Thursday, July 5, 2018

BRITISH MUSEUM'S ANTINOUS BUST
TO GO ON TOUR IN BRITAIN



THE British Museum has gathered a collection of objects with LGBTQ connections, including the world’s oldest known depiction of a couple having sex ... an 11,000-year-old carved calcite pebble ... to be sent on a national tour of Britain.

The pebble, called the Ain Sakhri, possibly depicts gay sex, as the figures portrayed in it are ambiguous. 

Other items which may go on tour include a bust of Antinous ... the famous Townley bust of the Roman emperor Hadrian's beloved.

Also in the tour will be a silver cup buried near Jerusalem in the 1st century AD showing men having sex and which was sold to the British Museum by a gay American art collector.

The museum has created an audio tour of the objects in London.

The museum will send a number of them out on a four-venue tour of England starting in September 2018 and running through 2019.

Fiona Shaw and Simon Russell Beale, who narrated the audio tour, said people would be surprised by the number of objects in the Museum with LGBTQ connections.

"Many might even have seen some of them on display without knowing how they relate to queer history," Beale said. "I'm thrilled that, thanks to this new audio tour, these stories will now take pride of place. Same-sex desire has existed in all societies and it is really important that the British Museum is highlighting this."


The Ain Sakhri shows a couple making love. Because the figures are ambiguous the museum does not assume they are of different sexes.

The figurine, which was found in a cave in the Judean desert, was made by hunter-gatherers known as Natufians who were among the first people to domesticate sheep and goats.
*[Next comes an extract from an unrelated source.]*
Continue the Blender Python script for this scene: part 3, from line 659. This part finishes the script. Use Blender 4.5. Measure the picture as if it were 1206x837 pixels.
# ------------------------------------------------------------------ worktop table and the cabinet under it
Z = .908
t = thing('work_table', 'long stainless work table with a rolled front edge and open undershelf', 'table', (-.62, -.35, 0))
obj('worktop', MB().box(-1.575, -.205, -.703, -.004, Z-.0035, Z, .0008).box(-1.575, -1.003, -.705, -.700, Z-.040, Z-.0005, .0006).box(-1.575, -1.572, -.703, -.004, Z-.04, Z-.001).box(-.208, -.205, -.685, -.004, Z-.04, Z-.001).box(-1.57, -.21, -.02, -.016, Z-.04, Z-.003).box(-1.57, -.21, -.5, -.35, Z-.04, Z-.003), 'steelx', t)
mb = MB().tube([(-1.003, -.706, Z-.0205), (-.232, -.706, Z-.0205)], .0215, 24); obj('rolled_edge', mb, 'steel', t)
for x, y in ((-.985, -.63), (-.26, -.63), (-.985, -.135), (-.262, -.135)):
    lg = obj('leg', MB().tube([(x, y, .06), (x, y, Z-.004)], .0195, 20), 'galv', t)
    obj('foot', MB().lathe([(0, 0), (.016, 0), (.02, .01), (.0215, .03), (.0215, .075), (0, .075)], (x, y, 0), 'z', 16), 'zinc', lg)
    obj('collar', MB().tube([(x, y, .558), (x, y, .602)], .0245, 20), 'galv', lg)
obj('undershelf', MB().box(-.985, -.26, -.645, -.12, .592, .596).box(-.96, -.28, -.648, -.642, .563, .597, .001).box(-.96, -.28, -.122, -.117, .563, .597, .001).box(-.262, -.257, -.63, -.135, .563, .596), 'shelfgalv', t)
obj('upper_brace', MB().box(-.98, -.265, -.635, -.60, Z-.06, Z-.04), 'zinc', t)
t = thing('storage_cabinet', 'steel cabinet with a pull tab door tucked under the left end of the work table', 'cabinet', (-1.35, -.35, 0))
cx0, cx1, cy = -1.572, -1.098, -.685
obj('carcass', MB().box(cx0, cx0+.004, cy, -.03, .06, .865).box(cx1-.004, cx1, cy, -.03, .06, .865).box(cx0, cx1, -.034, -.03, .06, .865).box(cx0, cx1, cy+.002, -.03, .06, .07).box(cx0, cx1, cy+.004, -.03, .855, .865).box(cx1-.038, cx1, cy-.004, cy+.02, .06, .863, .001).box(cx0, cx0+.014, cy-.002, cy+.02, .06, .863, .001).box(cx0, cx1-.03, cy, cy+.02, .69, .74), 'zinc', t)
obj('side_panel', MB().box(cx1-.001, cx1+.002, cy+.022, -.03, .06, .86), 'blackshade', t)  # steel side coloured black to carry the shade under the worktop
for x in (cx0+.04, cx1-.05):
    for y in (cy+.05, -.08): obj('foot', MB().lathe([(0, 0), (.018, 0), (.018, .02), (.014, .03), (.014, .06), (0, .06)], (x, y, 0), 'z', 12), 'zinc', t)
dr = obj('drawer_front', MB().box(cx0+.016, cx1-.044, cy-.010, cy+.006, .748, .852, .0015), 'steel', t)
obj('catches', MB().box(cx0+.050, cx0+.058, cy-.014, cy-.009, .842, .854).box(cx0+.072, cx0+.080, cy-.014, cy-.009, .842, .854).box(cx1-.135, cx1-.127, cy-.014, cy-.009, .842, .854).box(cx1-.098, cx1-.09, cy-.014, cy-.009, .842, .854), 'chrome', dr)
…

Whoever carved it has ensured that its shape is phallic but the genders are not clear.

Other objects going on the tour, which begins in Oxford and goes on to Nottingham, Bolton and Norwich, include an ancient Greek vase depicting Sappho; etchings of gay sex by David Hockney, inspired by the poems of C P Cavafy; and a deck of cards depicting drag queens, produced in Japan in 1997.
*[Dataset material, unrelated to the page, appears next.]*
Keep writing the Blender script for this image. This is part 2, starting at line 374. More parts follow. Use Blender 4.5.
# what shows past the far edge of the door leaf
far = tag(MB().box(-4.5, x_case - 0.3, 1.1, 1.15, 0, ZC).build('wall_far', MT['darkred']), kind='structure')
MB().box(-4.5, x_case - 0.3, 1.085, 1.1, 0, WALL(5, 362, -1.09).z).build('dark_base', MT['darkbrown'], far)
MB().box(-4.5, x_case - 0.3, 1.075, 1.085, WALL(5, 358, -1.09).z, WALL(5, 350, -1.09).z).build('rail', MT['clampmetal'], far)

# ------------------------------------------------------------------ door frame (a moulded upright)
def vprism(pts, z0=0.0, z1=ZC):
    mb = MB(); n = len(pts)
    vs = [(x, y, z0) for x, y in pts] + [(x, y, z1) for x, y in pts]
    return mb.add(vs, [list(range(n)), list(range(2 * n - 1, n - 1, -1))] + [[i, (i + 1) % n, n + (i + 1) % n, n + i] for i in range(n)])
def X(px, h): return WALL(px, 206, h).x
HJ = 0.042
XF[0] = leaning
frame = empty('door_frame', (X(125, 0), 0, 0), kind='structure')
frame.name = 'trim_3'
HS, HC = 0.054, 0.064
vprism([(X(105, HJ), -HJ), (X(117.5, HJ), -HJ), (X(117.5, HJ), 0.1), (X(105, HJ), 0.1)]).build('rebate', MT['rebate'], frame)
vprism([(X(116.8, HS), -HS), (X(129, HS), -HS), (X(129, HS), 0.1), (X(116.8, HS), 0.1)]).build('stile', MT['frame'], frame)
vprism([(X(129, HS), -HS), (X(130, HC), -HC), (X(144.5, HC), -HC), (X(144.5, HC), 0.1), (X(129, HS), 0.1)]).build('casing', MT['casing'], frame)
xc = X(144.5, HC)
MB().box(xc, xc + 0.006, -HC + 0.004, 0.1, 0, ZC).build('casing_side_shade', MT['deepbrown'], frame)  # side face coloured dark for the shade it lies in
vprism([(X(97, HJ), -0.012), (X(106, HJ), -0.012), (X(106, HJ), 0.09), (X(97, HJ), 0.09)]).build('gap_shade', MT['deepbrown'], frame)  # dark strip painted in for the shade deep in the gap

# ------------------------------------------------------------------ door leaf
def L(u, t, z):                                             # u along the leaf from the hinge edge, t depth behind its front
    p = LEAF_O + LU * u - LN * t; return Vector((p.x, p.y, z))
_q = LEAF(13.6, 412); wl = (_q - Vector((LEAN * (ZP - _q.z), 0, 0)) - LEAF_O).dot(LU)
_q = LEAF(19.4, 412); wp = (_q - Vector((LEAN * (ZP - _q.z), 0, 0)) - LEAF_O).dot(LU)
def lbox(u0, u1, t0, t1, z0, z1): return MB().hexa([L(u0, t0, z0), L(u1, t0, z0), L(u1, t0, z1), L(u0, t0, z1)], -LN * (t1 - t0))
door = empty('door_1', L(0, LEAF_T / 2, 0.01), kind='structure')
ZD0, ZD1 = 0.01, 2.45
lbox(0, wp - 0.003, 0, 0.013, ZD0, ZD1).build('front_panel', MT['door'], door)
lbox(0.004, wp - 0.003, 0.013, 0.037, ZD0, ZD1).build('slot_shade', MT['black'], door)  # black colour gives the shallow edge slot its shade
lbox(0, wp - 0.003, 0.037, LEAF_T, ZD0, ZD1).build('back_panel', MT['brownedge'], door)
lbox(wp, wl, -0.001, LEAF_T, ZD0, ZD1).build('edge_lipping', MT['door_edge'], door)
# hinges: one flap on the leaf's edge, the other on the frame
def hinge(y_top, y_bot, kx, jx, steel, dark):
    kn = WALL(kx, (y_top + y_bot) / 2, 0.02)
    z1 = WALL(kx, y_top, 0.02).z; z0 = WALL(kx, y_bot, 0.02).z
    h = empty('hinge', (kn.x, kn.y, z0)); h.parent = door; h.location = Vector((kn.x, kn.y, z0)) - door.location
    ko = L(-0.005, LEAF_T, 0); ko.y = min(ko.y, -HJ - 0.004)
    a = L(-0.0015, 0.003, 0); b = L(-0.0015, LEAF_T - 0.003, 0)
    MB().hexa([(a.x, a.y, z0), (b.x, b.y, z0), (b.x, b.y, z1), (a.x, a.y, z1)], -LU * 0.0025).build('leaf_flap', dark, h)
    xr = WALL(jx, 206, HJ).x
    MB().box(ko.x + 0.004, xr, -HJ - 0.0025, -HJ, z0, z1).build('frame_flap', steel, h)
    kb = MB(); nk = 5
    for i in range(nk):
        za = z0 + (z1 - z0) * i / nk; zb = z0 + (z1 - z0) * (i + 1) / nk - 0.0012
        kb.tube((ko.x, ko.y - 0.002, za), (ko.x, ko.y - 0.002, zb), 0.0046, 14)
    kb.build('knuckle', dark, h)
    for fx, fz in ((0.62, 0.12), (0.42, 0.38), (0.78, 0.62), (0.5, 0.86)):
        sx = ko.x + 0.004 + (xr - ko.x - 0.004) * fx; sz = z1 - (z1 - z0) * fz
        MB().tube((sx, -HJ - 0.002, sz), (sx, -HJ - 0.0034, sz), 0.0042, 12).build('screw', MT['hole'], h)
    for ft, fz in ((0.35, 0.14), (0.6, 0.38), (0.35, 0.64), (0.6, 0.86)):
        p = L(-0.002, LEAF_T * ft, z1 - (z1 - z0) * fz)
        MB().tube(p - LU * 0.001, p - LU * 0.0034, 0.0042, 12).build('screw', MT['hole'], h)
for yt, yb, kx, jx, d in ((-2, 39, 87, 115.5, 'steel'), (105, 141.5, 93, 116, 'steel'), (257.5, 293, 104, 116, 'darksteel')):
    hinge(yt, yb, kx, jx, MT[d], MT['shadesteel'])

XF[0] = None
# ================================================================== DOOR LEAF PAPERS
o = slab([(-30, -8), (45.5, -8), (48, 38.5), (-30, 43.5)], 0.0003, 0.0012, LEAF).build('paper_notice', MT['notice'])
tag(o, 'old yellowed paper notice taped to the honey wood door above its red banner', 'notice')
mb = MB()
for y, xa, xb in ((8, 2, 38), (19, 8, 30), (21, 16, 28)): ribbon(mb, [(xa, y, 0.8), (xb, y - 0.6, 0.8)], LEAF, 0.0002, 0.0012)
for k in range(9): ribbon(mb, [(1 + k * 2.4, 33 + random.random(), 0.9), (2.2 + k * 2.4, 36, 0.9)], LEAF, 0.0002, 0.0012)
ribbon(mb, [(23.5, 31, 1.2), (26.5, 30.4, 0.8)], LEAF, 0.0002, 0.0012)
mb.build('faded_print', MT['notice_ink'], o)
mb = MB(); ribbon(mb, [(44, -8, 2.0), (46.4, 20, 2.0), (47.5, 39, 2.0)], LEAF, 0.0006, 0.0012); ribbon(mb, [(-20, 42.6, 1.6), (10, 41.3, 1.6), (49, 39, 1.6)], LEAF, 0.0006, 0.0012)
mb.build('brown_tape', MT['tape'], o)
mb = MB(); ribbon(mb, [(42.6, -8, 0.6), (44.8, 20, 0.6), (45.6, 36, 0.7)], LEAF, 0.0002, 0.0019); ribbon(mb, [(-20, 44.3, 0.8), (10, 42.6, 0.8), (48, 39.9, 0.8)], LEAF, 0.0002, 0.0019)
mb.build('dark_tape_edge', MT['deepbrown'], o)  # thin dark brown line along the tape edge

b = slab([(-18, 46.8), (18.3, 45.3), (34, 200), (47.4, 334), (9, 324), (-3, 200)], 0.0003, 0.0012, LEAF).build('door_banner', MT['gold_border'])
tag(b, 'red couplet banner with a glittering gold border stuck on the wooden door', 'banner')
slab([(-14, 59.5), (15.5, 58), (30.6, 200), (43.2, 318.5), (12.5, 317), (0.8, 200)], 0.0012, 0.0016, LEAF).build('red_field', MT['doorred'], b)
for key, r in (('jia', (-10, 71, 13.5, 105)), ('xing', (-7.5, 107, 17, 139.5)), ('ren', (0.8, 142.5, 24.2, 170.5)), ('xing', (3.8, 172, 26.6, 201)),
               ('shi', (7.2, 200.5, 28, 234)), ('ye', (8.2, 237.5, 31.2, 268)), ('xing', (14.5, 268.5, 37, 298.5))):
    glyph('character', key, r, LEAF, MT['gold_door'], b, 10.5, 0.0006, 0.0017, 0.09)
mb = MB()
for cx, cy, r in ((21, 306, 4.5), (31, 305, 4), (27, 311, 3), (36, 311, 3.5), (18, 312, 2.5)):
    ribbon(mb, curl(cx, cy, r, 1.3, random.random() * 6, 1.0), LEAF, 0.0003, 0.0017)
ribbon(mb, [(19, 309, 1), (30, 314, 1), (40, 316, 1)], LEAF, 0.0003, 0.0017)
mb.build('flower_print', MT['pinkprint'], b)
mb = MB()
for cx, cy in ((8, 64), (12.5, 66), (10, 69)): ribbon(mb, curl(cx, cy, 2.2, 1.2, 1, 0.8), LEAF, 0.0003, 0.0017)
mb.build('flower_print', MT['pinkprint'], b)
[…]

The touring show is an expanded version of the museum's Desire, love, identity: Exploring LGBTQ histories display, which was staged last year.
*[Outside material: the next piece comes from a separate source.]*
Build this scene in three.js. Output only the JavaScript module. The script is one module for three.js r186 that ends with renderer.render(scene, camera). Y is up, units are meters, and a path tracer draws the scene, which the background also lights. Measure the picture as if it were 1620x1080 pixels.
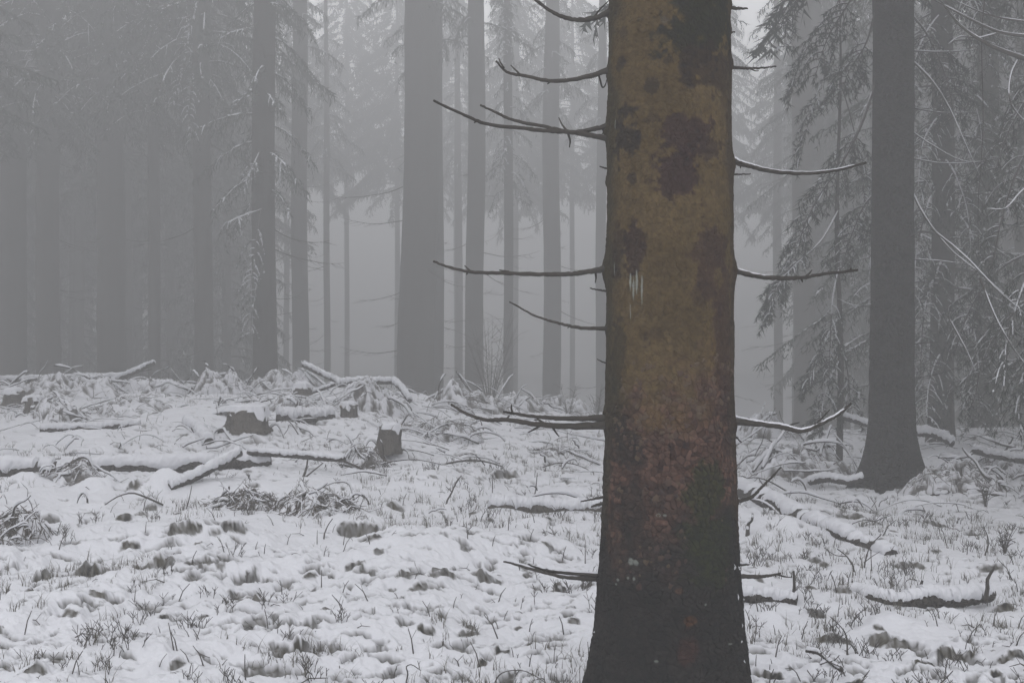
import * as THREE from 'three';
import { mergeGeometries } from 'three/addons/utils/BufferGeometryUtils.js';

// ---------- camera, sky, sun, exposure, haze ----------
const scene = new THREE.Scene();
const EYE = 1.5, FPX = 1800, CX = 810, CY = 540;                  // eye height; lens in pixels of the 1620 x 1080 photograph
const camera = new THREE.PerspectiveCamera(2 * Math.atan(540 / FPX) * 180 / Math.PI, 1620 / 1080, 0.1, 600);
camera.position.set(0, EYE, 0);
camera.lookAt(0, EYE, -10);
const SKYW = 64, SKYH = 32, skyData = new Float32Array(SKYW * SKYH * 4);
for (let j = 0; j < SKYH; j++) for (let i = 0; i < SKYW; i++) {   // even overcast: brighter overhead than at the horizon
  const up = Math.sin(((j + 0.5) / SKYH - 0.5) * Math.PI), k = (j * SKYW + i) * 4, l = 2.7 + 0.5 * Math.max(0, up);
  skyData[k] = l * 0.985; skyData[k + 1] = l * 0.99; skyData[k + 2] = l * 1.015; skyData[k + 3] = 1;
}
const sky = new THREE.DataTexture(skyData, SKYW, SKYH, THREE.RGBAFormat, THREE.FloatType);
sky.mapping = THREE.EquirectangularReflectionMapping; sky.magFilter = THREE.LinearFilter; sky.needsUpdate = true;
scene.background = sky; scene.environment = sky;
const sun = new THREE.DirectionalLight(new THREE.Color(1, 0.975, 0.94), 0.5);
sun.position.set(-9, 30, 6); sun.target.position.set(0, 0, -12); sun.castShadow = true; sun.shadow.radius = 90;
sun.shadow.mapSize.set(2048, 2048);
Object.assign(sun.shadow.camera, { left: -40, right: 40, top: 40, bottom: -40, near: 1, far: 90 });
scene.add(sun, sun.target);
scene.fog = new THREE.FogExp2(new THREE.Color(0.975, 0.98, 1.0), 0.026);
const renderer = new THREE.WebGLRenderer({ antialias: true });
renderer.toneMapping = THREE.LinearToneMapping;
renderer.toneMappingExposure = 0.77;
renderer.shadowMap.enabled = true;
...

The audio tour will offer further insight into the 1st Century AD silver drinking cup, known as the Warren Cup after the 19th-century gay Bostonian collector NED WARREN, who is a Saint of Antinous. 

He saw the cup as the "holy grail" of gay history because it showed the existence and acceptance of homosexuality long ago.

The cup will be part of on-site tours at the British Museum in 2019 ... the 50th anniversary of John Wolfenden becoming its director. Wolfenden chaired the committee whose landmark 1957 report recommended the decriminalisation of homosexuality.